Rail overhead wiring structures (OWS) are an essential part of an electric rail network. They provide support to overhead power wires to power train services. Although they are simple steel structures, a rail network may consist of tens of thousands of these OWS and they represent a large capital expenditure. This article presents a review of structural aspects of OWS in Australia, which has evolved over the 100-year period since electrification began. Discussion includes their typical structural forms, design, construction, assessment and maintenance. This article then describes an assessment carried out on a century-old, riveted OWS. The structure was located approximately 250 m from the seashore and severe corrosion occurred in the structure. The structure was decommissioned in a railway upgrade project which allowed detailed assessments to be carried out. Due to its age, the original material grade and record of maintenance was unknown. Tensile tests on samples indicated yield strengths were very close to modern-day Grade 250 steel, and ultimate stress exceeded 540 MPa.

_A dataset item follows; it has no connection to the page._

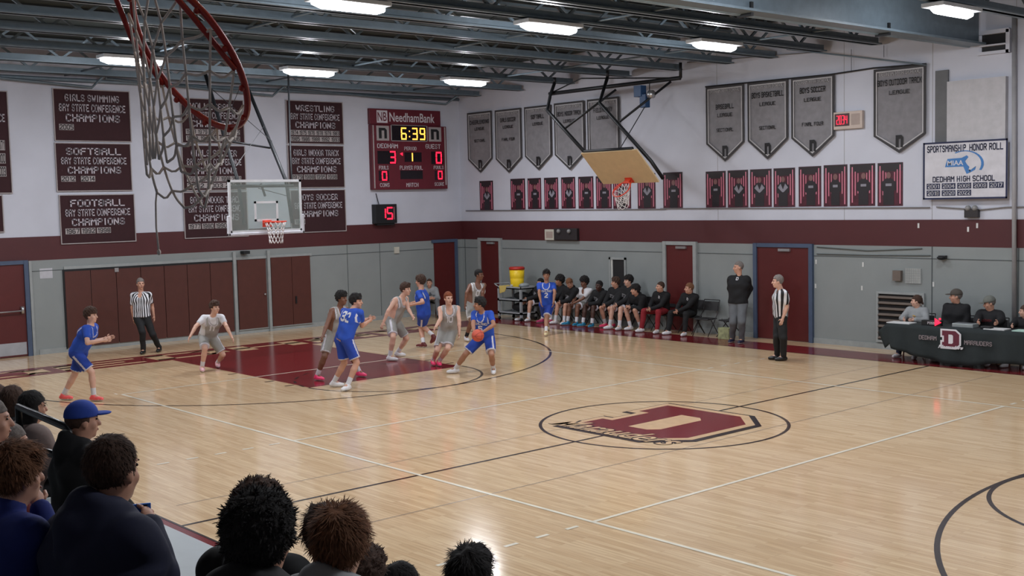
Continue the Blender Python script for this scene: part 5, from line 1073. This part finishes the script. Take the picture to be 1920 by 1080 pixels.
        def ms(C):
            r = np.zeros(len(C), bool)
            for q, sg in (('R', 1), ('L', -1)):
                ax_ = unit(j['k'+q]-j['h'+q]); c = j['h'+q]+(j['k'+q]-j['h'+q])*.83; d = (C-c)@ax_; near = np.linalg.norm(C-c, axis=1) < .17*s
                r |= near & (d > -.02*s); sd = np.cross(ax_, fr_t); sd = unit(sd)*sg*(1 if (np.cross(ax_, fr_t)@latH)*1 > 0 else -1); 
                rel = C-c-np.outer(d, ax_); r |= (np.linalg.norm(rel, axis=1) > .06*s) & ((rel@sd) > .982*np.linalg.norm(rel, axis=1)) & (d < 0) & (d > -.33*s)
            return r
        garment('shorts', hipops+legop('R')+legop('L'), None, cuts=(cutk, lambda X, Y, Z: Z-(j['pv'][2]+.12*s)+Y*0+X*0), mats=[botm, trim], matfn=ms, wr=.008, rr=.0135)
    else:
        ops = hipops
        for q in 'RL': ops = ops+[(('rc', j['h'+q], j['k'+q], .1*s*b, .075*s*b), .03), (('rc', j['k'+q], j['k'+q]+(j['a'+q]-j['k'+q])*.95, .074*s*b, .058*s), .02)]
        garment('trousers', ops, botm, cuts=(lambda X, Y, Z: Z-(j['pv'][2]+.1*s)+Y*0+X*0,), wr=.007)
    for q in 'RL':
        a, t_ = j['a'+q], j['t'+q]; d_ = unit(t_-a); 
        hz = V3(t_[0]-a[0], t_[1]-a[1], 0); hz = unit(hz) if np.linalg.norm(hz) > .02 else V3(0, 1, 0)
        heel = a-hz*.045*s-V3(0, 0, .045*s); toe = t_; low = min(heel[2], toe[2])-.034*s
        ball = heel*.35+toe*.65; 
        ops = [(('rc', heel, ball, .04*s, .044*s), .02), (('rc', ball, toe, .044*s, .034*s), .02), (('rc', a-V3(0, 0, .005*s), heel*.5+ball*.5, .05*s, .046*s), .03)]
        F, lo, h, ax = field(ops, .0125); X, Y, Z = np.meshgrid(*ax, indexing='ij'); F = np.maximum(F, (low-Z).astype(np.float32)); F = np.maximum(F, (Z-(a[2]+.035*s)).astype(np.float32))
        flat = abs(heel[2]-toe[2]) < .05
        smesh('shoe', [snet(F, lo, h)], [shoe, S_SOLE if shoe not in (S_BLK,) else S_BLK], root, (lambda C, lw=low: C[:, 2] < lw+.022*s) if flat else None)
        if bot == 'shorts': kk = a+(j['k'+q]-a)*.32; smesh('sock', [snet(*field([(('rc', a, kk, .043*s, .047*s), 0)], .0125)[:3])], sock, root)
    return root
# ------------------------------------------------------------------ pose helpers
def on_sphere(px, c, L, hint):
    d = ray(*px); dn = unit(d); oc = CO-c; bq = dn@oc; cq = oc@oc-L*L; disc = bq*bq-cq
    if disc <= 0: p = CO+dn*(-bq); v = p-c; return c+unit(v)*L
    c1, c2 = CO+dn*(-bq-math.sqrt(disc)), CO+dn*(-bq+math.sqrt(disc)); return c1 if (c1-c)@hint > (c2-c)@hint else c2
def at_depth(px, guess): d = ray(*px); return CO+d*((guess-CO)@CM[2])
def ik(h, a, px, l1, l2, fwd):
    d = a-h; D = np.linalg.norm(d); u = d/D
    if D >= (l1+l2)*.995: l1, l2 = l1*D*1.005/(l1+l2), l2*D*1.005/(l1+l2)
    x = (D*D+l1*l1-l2*l2)/(2*D); r = math.sqrt(max(l1*l1-x*x, 1e-6)); m = h+u*x; f = unit(fwd-u*(fwd@u)); g = np.cross(u, f); best = None
    for t in range(-80, 81, 5):
        q = m+r*(f*math.cos(math.radians(t))+g*math.sin(math.radians(t))); c = (np.linalg.norm(proj(q)-np.array(px)) if px is not None else 0)+abs(t)*.03
        if best is None or c < best[0]: best = (c, q)
    return best[1]
def yawv(a): return V3(math.cos(math.radians(a)), math.sin(math.radians(a)), 0)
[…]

All samples showed good ductility. Depending on the location of samples were taken from, corrosion depths showed great variations and conclusive value of corrosion rate cannot be made. The measurement of corrosion depth ranged from 0.15 mm (1.9% depth) to completely rust-through. Rivet joint samples were examined and revealed that they remained structurally robust and tightly clamp connecting parts together after 100 years of service. Corrosion inside the joints was not identified and internal cracks were not detected via radiographic imaging. SEM and EDX analyses were conducted, and results indicated that lead and arsenic-based corrosion inhibitors had been applied on the metal surface, and impurities in the material were low and generally met modern-day standards. The study gives an insight into the steel material and construction during the era of electrification of rail a century began. Other than severe corrosion in certain locations, the assessed OWS remained structurally sound. It gives confidence to the community as many similar overhead wiring structures are still being used today.